Andrew McCaffery - Global CIO, Asset Management

Um die Inflation in den Griff zu bekommen, werden die Notenbanken auch im Jahr 2023 nicht von ihrer restriktiven Geldpolitik ablassen. Das verlangt Fingerspitzengefühl. Eine verfehlte Notenbankpolitik hätte gravierende Folgen.

Wer auf ein schnelles Ende der restriktiven Geldpolitik der US-Notenbank, der Europäischen Zentralbank und der Bank of England hofft, muss sich für das Jahr 2023 auf eine Enttäuschung einstellen. Im August erklärte Fed-Chef Jerome Powell die Bändigung der Inflation zum langfristigen Ziel und stellte damit auch weiter steigende Leitzinsen in Aussicht. 
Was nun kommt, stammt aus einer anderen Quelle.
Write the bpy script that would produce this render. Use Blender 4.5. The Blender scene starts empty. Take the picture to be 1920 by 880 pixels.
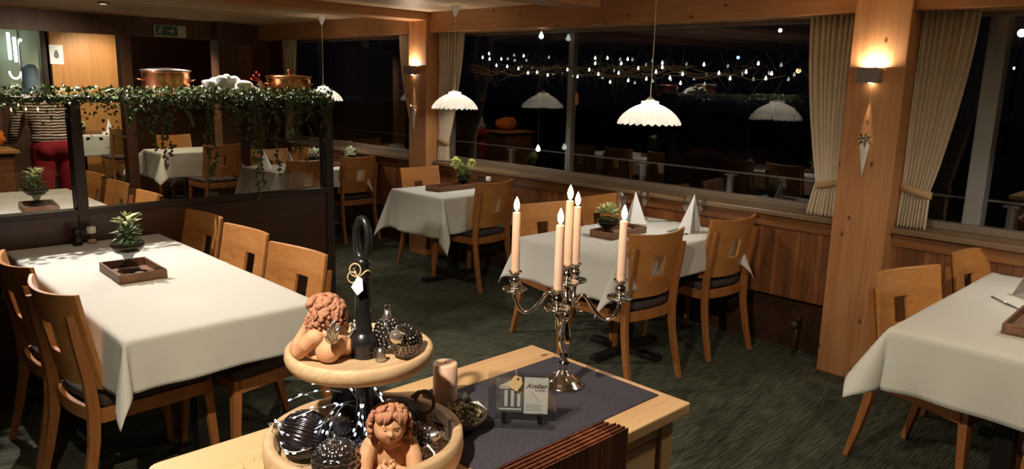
import bpy, math, random
from mathutils import Vector, Matrix, Euler
random.seed(7)
S = bpy.context.scene
COL = S.collection
PI = math.pi
def rad(a): return math.radians(a)

# ------------------------------------------------------------------ camera, world, exposure, lights
F, PITCH, ROLL, YAW, CAMH = 1423.0, rad(11.4), rad(1.41), rad(44.3), 1.65
fw = Vector((math.sin(YAW)*math.cos(PITCH), math.cos(YAW)*math.cos(PITCH), -math.sin(PITCH)))
rt0 = Vector((math.cos(YAW), -math.sin(YAW), 0)); up0 = rt0.cross(fw)
rt = rt0*math.cos(ROLL)+up0*math.sin(ROLL); upv = -rt0*math.sin(ROLL)+up0*math.cos(ROLL)
cd = bpy.data.cameras.new('camera'); cam = bpy.data.objects.new('camera', cd); COL.objects.link(cam)
cd.sensor_width = 36; cd.lens = F*36/1920; cd.clip_start = 0.05; cd.clip_end = 400
cam.matrix_world = Matrix(((rt.x, upv.x, -fw.x, 0), (rt.y, upv.y, -fw.y, 0), (rt.z, upv.z, -fw.z, CAMH), (0, 0, 0, 1)))
S.camera = cam
S.view_settings.view_transform = 'Standard'; S.view_settings.look = 'None'
S.view_settings.gamma = 1; S.view_settings.use_curve_mapping = False
S.view_settings.exposure = 1.25
W = bpy.data.worlds.new('night'); S.world = W; W.use_nodes = True
W.node_tree.nodes['Background'].inputs[0].default_value = (0.2, 0.3, 0.6, 1)
W.node_tree.nodes['Background'].inputs[1].default_value = 0.0012
WARM = (1.0, 0.84, 0.63); WHITE = (1.0, 0.90, 0.75)
def spot(loc, target, power, angle=100, blend=.5, col=WARM, r=.03):  # serves ceiling lamps, sconce beams and added fill spots alike
    l = bpy.data.lights.new('lamp_or_fill_spot', 'SPOT'); l.energy = power; l.spot_size = rad(angle); l.spot_blend = blend
    l.color = col; l.shadow_soft_size = r
    o = bpy.data.objects.new('lamp_or_fill_spot', l); COL.objects.link(o); o.location = loc
    o.rotation_euler = (Vector(target)-Vector(loc)).to_track_quat('-Z', 'Y').to_euler()
    return o
def point(loc, power, col=WARM, r=.03):
    l = bpy.data.lights.new('bulb_light', 'POINT'); l.energy = power; l.color = col; l.shadow_soft_size = r
    o = bpy.data.objects.new('bulb_light', l); COL.objects.link(o); o.location = loc
    return o
KEY = (0.08, 1.02, 2.2); PSPOT = (0.95, 4.66, 2.2)
spot(KEY, (1.3, 1.45, .8), 72, 95, .6, (1, .86, .68), .02)
spot(PSPOT, (1.0, 4.3, .75), 75, 125, .5, (1, .90, .86), .012)
spot((2.15, 4.78, 2.2), (2.15, 4.65, 1.5), 26, 110, .6, (1, .90, .75), .02)  # extra spot added to brighten the shelf and the fleece
spot((1.1, 3.0, 2.22), (1.1, 3.0, 0), 24, 120, .8, WARM, .04)  # fill spot added over the long table, source unseen
spot((1.4, 6.2, 2.22), (1.3, 6.0, 0), 42, 130, .8, WARM, .04)
spot((3.3, 9.2, 2.2), (3.3, 9.3, 0), 45, 130, .8, WARM, .04)
spot((3.2, 11.6, 2.2), (3.2, 11.7, 0), 60, 130, .8, WARM, .04)
spot((3.6, 12.2, 2.2), (3.7, 13.1, 1.2), 32, 110, .7, WARM, .05)
spot((2.2, 7.4, 2.22), (1.9, 8.4, 0.8), 60, 120, .8, WARM, .05)  # fill spot added to brighten the bending person
spot((1.5, 9.6, 2.2), (2.0, 13.0, 1.6), 40, 110, .7, (.85, 1, .85), .05)
spot((2.6, 0.4, 2.22), (3.0, 0.9, 0), 24, 140, .8, WARM, .05)  # fill spot added to brighten the right side of the room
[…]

Nur eine erhebliche Verschlechterung wirtschaftlicher Kennzahlen könnte die Notenbanker zu einem Kurswechsel oder „Pivot“ bewegen, also zur Abkehr vom raschen Straffungskurs. Anzeichen für unliebsame Nebeneffekte beobachten wir bereits am US-Immobilienmarkt: Dort belasten hohe Hypothekenzinsen und steigende Kosten die Nachfrage. Doch solange die Inflation hartnäckig hoch und der Arbeitsmarkt weitgehend stabil bleiben, sind keine kurzfristigen Lockerungen zu erwarten.

 

Finanzielle Rahmenbedingungen verengen sich global

Achtung vor „Überstraffung“

Damit allerdings steigt die Gefahr, dass die Fed ihre Rosskur überstrapaziert, ohne es zu merken. Die Notenbank steht vor komplexen Entscheidungen: So können Zinserhöhungen die Inflation möglicherweise weiter bremsen. Zugleich hemmen steigende Zinsen aber auch die Konjunktur, denn teureres Geld verteuert Investitionen. Der Preis, der für den Kampf gegen Inflation gezahlt werden muss, lautet also Wirtschaftsschwäche. Hier das richtige Maß zu finden, ist auch deshalb so schwer, weil sich die Wirkungen einer Zinsänderung erst verzögert entfalten. Das Fenster, um rechtzeitig gegenzusteuern, ist also klein – und die Datenlage schlecht. 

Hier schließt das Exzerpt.